Tuesday, 31 May 2011

ifs School of Finance

Another private providers post. I am interested in those parts of the private sector which have a distributed delivery model as opposed to others (e.g. Regents or Buckingham) which have a traditional campus model. Is there scope for a new model of HE to develop through the private sector doing something genuinely innovative? What follows is therefore a series of posts on the major private providers.

First ifs School of Finance. This one is, like many, a registered charity which, founded in 1879, would fit pretty easily into the smaller end of the public sector. Since January 2010, it has had TDAP.
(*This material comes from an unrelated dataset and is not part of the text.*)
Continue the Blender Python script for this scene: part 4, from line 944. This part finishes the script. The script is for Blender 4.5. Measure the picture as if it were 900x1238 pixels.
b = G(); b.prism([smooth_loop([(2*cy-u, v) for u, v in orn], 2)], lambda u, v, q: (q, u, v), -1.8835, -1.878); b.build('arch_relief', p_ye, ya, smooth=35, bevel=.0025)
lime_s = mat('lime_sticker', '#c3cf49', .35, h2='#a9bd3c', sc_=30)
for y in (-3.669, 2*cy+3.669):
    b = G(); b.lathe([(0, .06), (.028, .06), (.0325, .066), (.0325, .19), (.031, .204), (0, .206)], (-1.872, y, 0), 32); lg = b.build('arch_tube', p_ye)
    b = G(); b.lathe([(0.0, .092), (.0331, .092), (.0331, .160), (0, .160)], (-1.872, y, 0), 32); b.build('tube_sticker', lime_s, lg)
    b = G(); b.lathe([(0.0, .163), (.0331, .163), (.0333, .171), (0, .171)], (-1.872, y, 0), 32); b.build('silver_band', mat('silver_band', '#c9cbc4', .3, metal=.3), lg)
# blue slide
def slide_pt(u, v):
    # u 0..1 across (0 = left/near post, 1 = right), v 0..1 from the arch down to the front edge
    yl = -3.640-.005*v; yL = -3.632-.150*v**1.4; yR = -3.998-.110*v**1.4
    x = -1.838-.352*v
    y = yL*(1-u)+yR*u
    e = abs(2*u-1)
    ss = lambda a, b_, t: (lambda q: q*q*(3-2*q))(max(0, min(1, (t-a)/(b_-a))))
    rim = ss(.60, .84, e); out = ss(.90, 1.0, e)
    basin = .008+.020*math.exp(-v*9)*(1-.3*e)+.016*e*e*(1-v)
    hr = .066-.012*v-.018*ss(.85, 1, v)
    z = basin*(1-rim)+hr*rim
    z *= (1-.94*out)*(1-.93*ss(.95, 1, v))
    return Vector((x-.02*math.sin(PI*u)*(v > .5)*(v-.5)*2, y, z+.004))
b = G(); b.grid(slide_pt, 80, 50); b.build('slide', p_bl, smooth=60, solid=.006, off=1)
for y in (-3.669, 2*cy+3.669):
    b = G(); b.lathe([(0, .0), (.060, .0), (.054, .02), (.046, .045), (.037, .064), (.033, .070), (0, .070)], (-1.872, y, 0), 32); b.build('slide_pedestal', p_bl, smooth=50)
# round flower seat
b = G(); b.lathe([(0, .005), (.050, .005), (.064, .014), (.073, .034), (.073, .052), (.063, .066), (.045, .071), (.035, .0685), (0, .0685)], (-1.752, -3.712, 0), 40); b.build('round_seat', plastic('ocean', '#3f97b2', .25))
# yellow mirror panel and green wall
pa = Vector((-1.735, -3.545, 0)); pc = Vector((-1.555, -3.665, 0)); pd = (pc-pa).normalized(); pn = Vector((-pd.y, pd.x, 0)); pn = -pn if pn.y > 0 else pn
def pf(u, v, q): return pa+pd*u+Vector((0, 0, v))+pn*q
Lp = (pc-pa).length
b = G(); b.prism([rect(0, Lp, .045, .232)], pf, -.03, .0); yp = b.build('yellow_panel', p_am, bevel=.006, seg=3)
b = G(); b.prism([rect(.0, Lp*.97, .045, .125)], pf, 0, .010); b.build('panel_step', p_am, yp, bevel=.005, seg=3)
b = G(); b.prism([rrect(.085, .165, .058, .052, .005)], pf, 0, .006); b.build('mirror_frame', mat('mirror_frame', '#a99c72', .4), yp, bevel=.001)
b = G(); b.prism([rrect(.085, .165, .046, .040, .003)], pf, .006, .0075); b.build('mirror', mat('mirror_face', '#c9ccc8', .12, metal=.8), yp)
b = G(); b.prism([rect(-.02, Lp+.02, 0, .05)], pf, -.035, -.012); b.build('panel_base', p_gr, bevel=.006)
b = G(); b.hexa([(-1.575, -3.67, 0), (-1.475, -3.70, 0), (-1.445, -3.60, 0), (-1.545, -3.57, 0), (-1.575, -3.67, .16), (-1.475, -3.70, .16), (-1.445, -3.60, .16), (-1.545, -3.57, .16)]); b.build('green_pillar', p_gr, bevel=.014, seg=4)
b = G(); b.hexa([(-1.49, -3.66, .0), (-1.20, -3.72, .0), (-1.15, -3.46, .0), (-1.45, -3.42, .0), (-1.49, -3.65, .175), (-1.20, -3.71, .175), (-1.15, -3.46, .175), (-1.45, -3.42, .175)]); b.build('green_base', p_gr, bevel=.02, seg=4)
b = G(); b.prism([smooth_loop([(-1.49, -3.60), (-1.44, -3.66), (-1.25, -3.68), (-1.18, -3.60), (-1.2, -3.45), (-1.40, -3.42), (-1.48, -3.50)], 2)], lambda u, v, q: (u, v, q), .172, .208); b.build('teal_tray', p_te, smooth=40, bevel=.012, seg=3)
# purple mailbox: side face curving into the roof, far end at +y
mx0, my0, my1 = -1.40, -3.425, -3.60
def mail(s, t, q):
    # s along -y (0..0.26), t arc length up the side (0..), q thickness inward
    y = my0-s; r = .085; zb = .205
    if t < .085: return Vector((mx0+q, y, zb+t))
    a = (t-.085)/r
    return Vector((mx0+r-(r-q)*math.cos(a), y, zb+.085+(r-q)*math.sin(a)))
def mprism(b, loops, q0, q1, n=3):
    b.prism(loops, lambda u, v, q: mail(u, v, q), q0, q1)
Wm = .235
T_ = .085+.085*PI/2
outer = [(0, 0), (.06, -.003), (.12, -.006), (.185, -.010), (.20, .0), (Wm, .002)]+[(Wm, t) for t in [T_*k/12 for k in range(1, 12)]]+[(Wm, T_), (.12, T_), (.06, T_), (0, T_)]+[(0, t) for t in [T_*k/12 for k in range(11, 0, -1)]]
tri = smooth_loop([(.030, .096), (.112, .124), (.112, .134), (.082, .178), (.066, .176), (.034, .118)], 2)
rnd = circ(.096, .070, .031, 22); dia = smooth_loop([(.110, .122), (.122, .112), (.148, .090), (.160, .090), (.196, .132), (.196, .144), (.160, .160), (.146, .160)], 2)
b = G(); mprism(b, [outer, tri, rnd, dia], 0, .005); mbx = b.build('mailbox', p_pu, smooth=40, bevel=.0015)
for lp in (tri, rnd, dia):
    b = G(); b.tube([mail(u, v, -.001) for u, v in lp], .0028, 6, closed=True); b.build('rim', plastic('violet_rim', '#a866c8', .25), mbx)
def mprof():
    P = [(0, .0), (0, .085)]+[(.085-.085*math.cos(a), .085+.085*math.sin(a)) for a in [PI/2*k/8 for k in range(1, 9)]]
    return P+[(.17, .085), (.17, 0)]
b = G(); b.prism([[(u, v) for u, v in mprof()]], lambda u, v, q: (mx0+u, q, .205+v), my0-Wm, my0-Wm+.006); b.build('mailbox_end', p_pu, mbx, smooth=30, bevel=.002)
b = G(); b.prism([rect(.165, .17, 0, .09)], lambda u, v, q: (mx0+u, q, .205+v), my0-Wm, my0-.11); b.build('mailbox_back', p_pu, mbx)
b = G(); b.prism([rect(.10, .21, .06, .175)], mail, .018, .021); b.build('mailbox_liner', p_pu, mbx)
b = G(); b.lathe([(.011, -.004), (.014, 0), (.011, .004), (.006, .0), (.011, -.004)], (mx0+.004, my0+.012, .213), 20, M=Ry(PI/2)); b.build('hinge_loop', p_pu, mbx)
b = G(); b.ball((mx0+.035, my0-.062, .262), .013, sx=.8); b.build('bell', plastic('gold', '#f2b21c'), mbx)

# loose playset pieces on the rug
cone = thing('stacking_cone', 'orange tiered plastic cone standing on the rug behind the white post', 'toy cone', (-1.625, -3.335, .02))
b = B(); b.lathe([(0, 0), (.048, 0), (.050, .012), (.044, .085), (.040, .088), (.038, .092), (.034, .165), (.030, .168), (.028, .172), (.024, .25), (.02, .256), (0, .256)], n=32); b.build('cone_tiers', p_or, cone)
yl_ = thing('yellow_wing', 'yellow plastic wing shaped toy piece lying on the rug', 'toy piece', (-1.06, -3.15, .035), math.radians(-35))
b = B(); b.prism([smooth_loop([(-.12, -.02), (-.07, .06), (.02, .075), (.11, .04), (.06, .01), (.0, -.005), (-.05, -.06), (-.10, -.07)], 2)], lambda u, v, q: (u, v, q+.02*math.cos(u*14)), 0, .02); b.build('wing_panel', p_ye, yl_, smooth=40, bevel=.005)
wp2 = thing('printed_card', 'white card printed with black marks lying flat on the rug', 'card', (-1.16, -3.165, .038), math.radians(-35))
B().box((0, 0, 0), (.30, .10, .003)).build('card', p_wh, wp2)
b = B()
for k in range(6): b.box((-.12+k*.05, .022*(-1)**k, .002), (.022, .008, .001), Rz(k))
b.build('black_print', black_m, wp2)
The Trustees recognise the opportunity to expand:

the ifs is well-positioned to take advantage of any greater reliance and focus on private sector provision. In this regard the ifs is planning to run full-time degree programmes for the first time in its history. (Source)

The annual accounts show a loss of £234k in the year ending July 2010, on a turnover of £14.5 million. The previous year's loss was £1.6 million on a turnover of £8.5 million. The rate of growth seems pretty impressive, but the results themselves aren't stellar. The preceding years' turnovers are £16.5 (2008) and £17.4 (2007) million. Year ending December 2007 was the last time a surplus was recorded. What we are really seeing here is an accounting quirk: ifs shifted to a financial year ending in July in 2009, so the year ending 31 July had only 7 months in it.
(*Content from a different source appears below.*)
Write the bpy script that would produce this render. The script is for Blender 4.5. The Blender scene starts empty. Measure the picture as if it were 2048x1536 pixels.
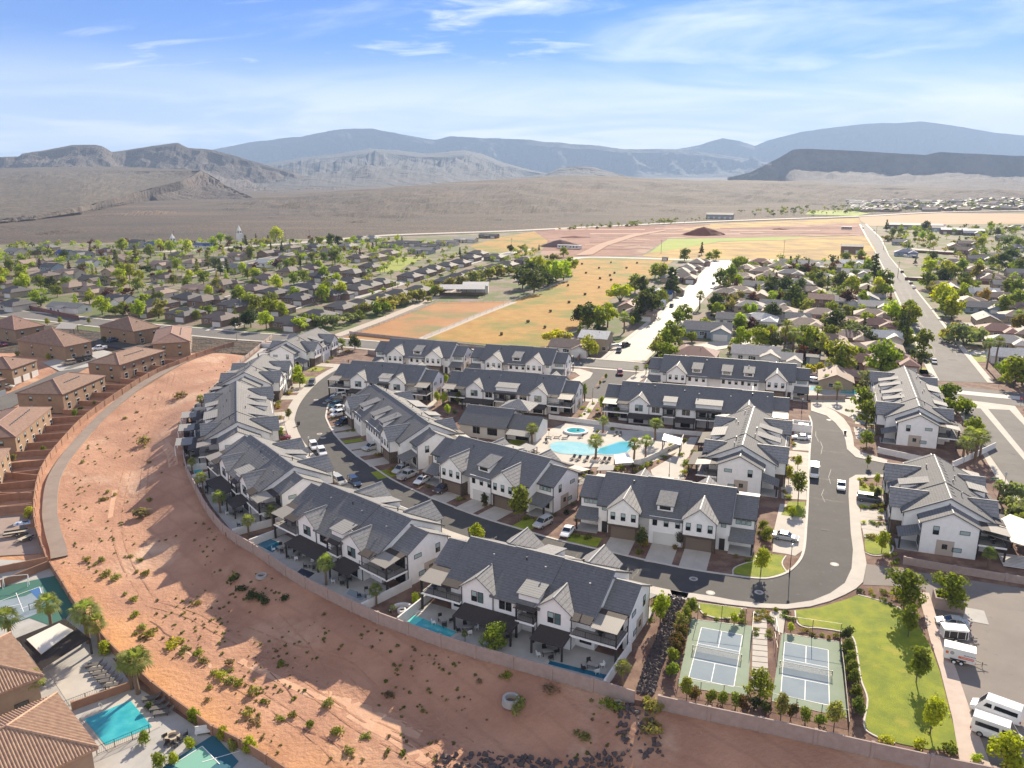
import bpy, math, random
from mathutils import Vector, Matrix, noise as mn
R=math.radians
random.seed(7)
SC=bpy.context.scene
COL=SC.collection
# ---------------------------------------------------------------- camera, sky, sun, exposure
LENS_F=1600.0; HORIZON=345.0; H=67.0          # pixels (2048 wide), pixels, metres above the streets
PITCH=math.atan((768-HORIZON)/LENS_F)
CP,SP=math.cos(PITCH),math.sin(PITCH)
cam=bpy.data.cameras.new('camera'); camo=bpy.data.objects.new('camera',cam); COL.objects.link(camo)
camo.location=(0,0,H); camo.rotation_euler=(math.pi/2-PITCH,0,0)
cam.sensor_width=36; cam.lens=LENS_F/2048*36; cam.clip_start=0.5; cam.clip_end=60000
SC.camera=camo
SUN_AZ=19.8; SUN_EL=26.6                       # degrees right of the view direction, degrees up
W=bpy.data.worlds.new('World'); SC.world=W; W.use_nodes=True
def world():
    nt=W.node_tree; nt.nodes.clear(); N=nt.nodes.new; L=nt.links.new
    out=N('ShaderNodeOutputWorld'); bg=N('ShaderNodeBackground'); L(bg.outputs[0],out.inputs[0])
    sky=N('ShaderNodeTexSky'); sky.sky_type='NISHITA'; sky.sun_disc=False
    sky.sun_elevation=R(SUN_EL); sky.sun_rotation=R(SUN_AZ); sky.altitude=900; sky.air_density=1.0; sky.dust_density=0.25; sky.ozone_density=3.0
    bg.inputs[1].default_value=0.06
    tc=N('ShaderNodeTexCoord'); sep=N('ShaderNodeSeparateXYZ'); L(tc.outputs['Generated'],sep.inputs[0])
    def math_(op,a,b=None,c=None):
        m=N('ShaderNodeMath'); m.operation=op
        for i,x in enumerate((a,b,c)):
            if x is None: continue
            if isinstance(x,(int,float)): m.inputs[i].default_value=x
            else: L(x,m.inputs[i])
        return m.outputs[0]
    z=math_('MAXIMUM',sep.outputs[2],0.0); zz=math_('ADD',z,0.13)
    cx=math_('DIVIDE',sep.outputs[0],zz); cy=math_('DIVIDE',sep.outputs[1],zz)
    cb=N('ShaderNodeCombineXYZ'); L(cx,cb.inputs[0]); L(cy,cb.inputs[1])
    def cloud(rot,sc,scale,detail,dist,lo,hi,off=(0,0,0)):
        mp=N('ShaderNodeMapping'); mp.inputs['Rotation'].default_value=(0,0,R(rot)); mp.inputs['Scale'].default_value=sc; mp.inputs['Location'].default_value=off
        L(cb.outputs[0],mp.inputs[0])
        n=N('ShaderNodeTexNoise'); n.inputs['Scale'].default_value=scale; n.inputs['Detail'].default_value=detail; n.inputs['Roughness'].default_value=0.62; n.inputs['Distortion'].default_value=dist
        L(mp.outputs[0],n.inputs[0])
        mr=N('ShaderNodeMapRange'); mr.interpolation_type='SMOOTHSTEP'; mr.inputs[1].default_value=lo; mr.inputs[2].default_value=hi
        L(n.outputs[0],mr.inputs[0]); return mr.outputs[0]
    a=cloud(28,(0.7,1.0,1),0.62,11,0.9,0.51,0.76,(3.1,1.7,0))
    b=cloud(-22,(0.7,1.4,1),2.4,8,0.9,0.50,0.78,(7,2,0))
    big=cloud(0,(1,1,1),0.16,3,0.2,0.42,0.62,(1.2,5.3,0))
    m=math_('MAXIMUM',math_('MULTIPLY',a,0.62),math_('MULTIPLY',math_('MULTIPLY',b,big),0.8))
    low=N('ShaderNodeMapRange'); low.interpolation_type='SMOOTHSTEP'; low.inputs[1].default_value=0.150; low.inputs[2].default_value=0.035; L(sep.outputs[2],low.inputs[0])
    band=cloud(16,(0.6,1.0,1),1.0,11,0.8,0.36,0.66,(0.4,9.2,0))
    side=N('ShaderNodeMapRange'); side.inputs[1].default_value=-0.55; side.inputs[2].default_value=0.55; side.inputs[3].default_value=0.38; side.inputs[4].default_value=0.68; L(sep.outputs[0],side.inputs[0])
    m2=math_('MULTIPLY',low.outputs[0],math_('ADD',math_('MULTIPLY',band,0.65),side.outputs[0]))
    m2=math_('MINIMUM',m2,1.0)
    m=math_('MAXIMUM',m,m2)
    bk=N('ShaderNodeMapRange'); bk.interpolation_type='SMOOTHSTEP'; bk.inputs[1].default_value=0.35; bk.inputs[2].default_value=-0.5; bk.inputs[4].default_value=0.75; L(sep.outputs[1],bk.inputs[0])  # extra cloud cover behind the camera, added to lift the ambient light
    m=math_('MULTIPLY',math_('MAXIMUM',m,bk.outputs[0]),0.92)
    # cloud light follows the sun: brighter towards it
    sd=N('ShaderNodeVectorMath'); sd.operation='DOT_PRODUCT'; sd.inputs[1].default_value=(math.sin(R(SUN_AZ))*math.cos(R(SUN_EL)),math.cos(R(SUN_AZ))*math.cos(R(SUN_EL)),math.sin(R(SUN_EL)))
    L(tc.outputs['Generated'],sd.inputs[0])
    br=N('ShaderNodeMapRange'); br.inputs[1].default_value=0.3; br.inputs[2].default_value=1.0; br.inputs[3].default_value=8.2; br.inputs[4].default_value=11.5; L(sd.outputs['Value'],br.inputs[0])
    cc=N('ShaderNodeCombineXYZ'); L(br.outputs[0],cc.inputs[0]); L(br.outputs[0],cc.inputs[1]); L(math_('MULTIPLY',br.outputs[0],1.03),cc.inputs[2])
    tint=N('ShaderNodeMix'); tint.data_type='RGBA'; tint.blend_type='MULTIPLY'; tint.inputs[0].default_value=1.0; tint.inputs[7].default_value=(0.115,0.385,0.86,1)
    L(sky.outputs[0],tint.inputs[6])
    mx=N('ShaderNodeMix'); mx.data_type='RGBA'; L(m,mx.inputs[0]); L(tint.outputs[2],mx.inputs[6]); L(cc.outputs[0],mx.inputs[7])
    L(mx.outputs[2],bg.inputs[0])
world()
sl=bpy.data.lights.new('sun','SUN'); sl.energy=5.0; sl.angle=R(0.53); sl.color=(1.0,0.87,0.68)
so=bpy.data.objects.new('sun',sl); COL.objects.link(so)
so.rotation_euler=(math.pi/2-R(SUN_EL),0,math.pi-R(SUN_AZ)); so.location=(0,0,200)
vs=SC.view_settings; vs.view_transform='Standard'; vs.look='None'; vs.gamma=1; vs.exposure=1.27; vs.use_curve_mapping=False
SC.cycles.volume_bounces=1; SC.cycles.max_bounces=6; SC.cycles.transparent_max_bounces=12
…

HESA data show that almost all the current students (16,500 out of 18,000) are at FE level. Only one FTUG programme is offered - the BSc Banking Practice and Management, only in London with an entry tariff of 300 pts, although some of the FE programmes are available through a network of collaborative providers both in  the Uk and overseas. The relatively specialist nature of the BSc, the single location offered, and the fact that it is the only programme offered indicate (IMHO) fairly modest ambition in the HE arena, and when the financial position is considered too, clearly ifs is some way away from challenging any large HE provider for any part of its core market.